> Dataset section:
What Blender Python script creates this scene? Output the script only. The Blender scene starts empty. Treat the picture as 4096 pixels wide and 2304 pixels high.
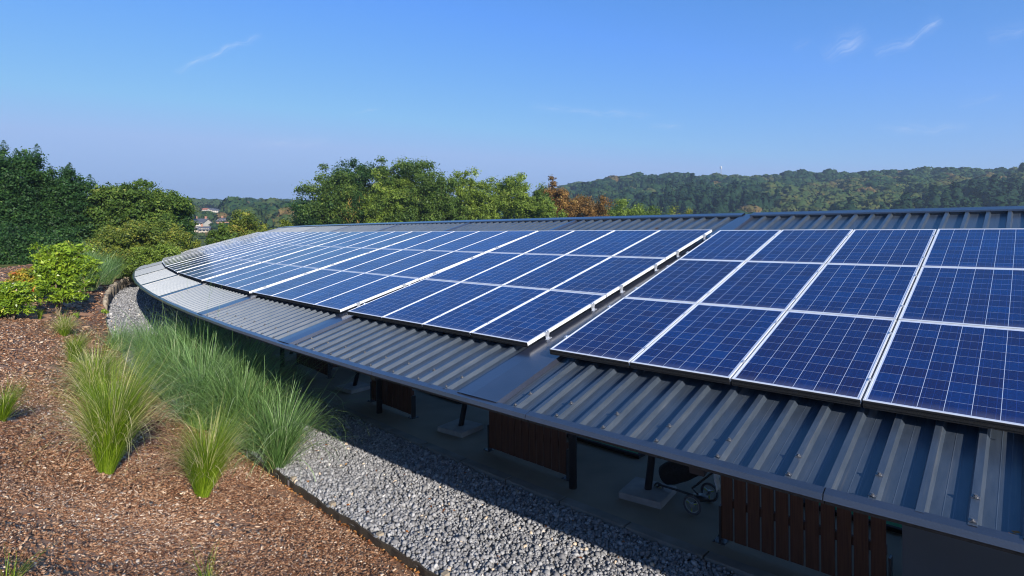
import bpy, math, random
import numpy as np
from mathutils import Vector, Matrix
R = math.radians
C = bpy.context.scene.collection
SC = bpy.context.scene
rng = np.random.default_rng(7)
random.seed(7)

# ------------------------------------------------------------------ camera
FPX = 2360.26; CYP = 916.93; ROLL = R(0.4936)
cam = bpy.data.cameras.new('camera'); co = bpy.data.objects.new('camera', cam); C.objects.link(co)
cam.sensor_width = 36; cam.lens = FPX/4096*36; cam.shift_y = (CYP-1152)/4096
cam.clip_start = .05; cam.clip_end = 20000
co.location = (0, 0, 0); co.rotation_euler = (R(90), ROLL, 0)
SC.camera = co
SC.cycles.filter_width = 1.1
SC.render.resolution_x = 1024; SC.render.resolution_y = 576

# ------------------------------------------------------------------ light
SUN_AZ, SUN_EL = R(150), R(22)          # azimuth clockwise from +Y
SC.view_settings.view_transform = 'Standard'; SC.view_settings.look = 'None'
SC.view_settings.gamma = 1; SC.view_settings.exposure = 0.55
w = bpy.data.worlds.new('World'); SC.world = w; w.use_nodes = True
wn, wl = w.node_tree.nodes, w.node_tree.links
wn.clear()
wo = wn.new('ShaderNodeOutputWorld'); bg = wn.new('ShaderNodeBackground'); sky = wn.new('ShaderNodeTexSky')
sky.sky_type = 'NISHITA'; sky.sun_disc = False; sky.sun_elevation = SUN_EL; sky.sun_rotation = SUN_AZ
sky.altitude = 100; sky.air_density = 1.0; sky.dust_density = 0.3; sky.ozone_density = 3.0
bg.inputs[1].default_value = 0.092
wl.new(bg.outputs[0], wo.inputs[0])
sun = bpy.data.lights.new('sun', 'SUN'); sun.energy = 5.0; sun.angle = R(.53); sun.color = (1, .94, .84)
so = bpy.data.objects.new('sun', sun); C.objects.link(so)
sdir = Vector((math.sin(SUN_AZ)*math.cos(SUN_EL), math.cos(SUN_AZ)*math.cos(SUN_EL), math.sin(SUN_EL)))
so.rotation_euler = sdir.to_track_quat('Z', 'Y').to_euler()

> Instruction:
From the opening line of the listing above through the line bearing "SC.render.resolution_x = 1024;", repeat each line exactly. Drop every picture.

> Answer in full:
What Blender Python script creates this scene? Output the script only. The Blender scene starts empty. Treat the picture as 4096 pixels wide and 2304 pixels high.
import bpy, math, random
import numpy as np
from mathutils import Vector, Matrix
R = math.radians
C = bpy.context.scene.collection
SC = bpy.context.scene
rng = np.random.default_rng(7)
random.seed(7)

# ------------------------------------------------------------------ camera
FPX = 2360.26; CYP = 916.93; ROLL = R(0.4936)
cam = bpy.data.cameras.new('camera'); co = bpy.data.objects.new('camera', cam); C.objects.link(co)
cam.sensor_width = 36; cam.lens = FPX/4096*36; cam.shift_y = (CYP-1152)/4096
cam.clip_start = .05; cam.clip_end = 20000
co.location = (0, 0, 0); co.rotation_euler = (R(90), ROLL, 0)
SC.camera = co
SC.cycles.filter_width = 1.1
SC.render.resolution_x = 1024; SC.render.resolution_y = 576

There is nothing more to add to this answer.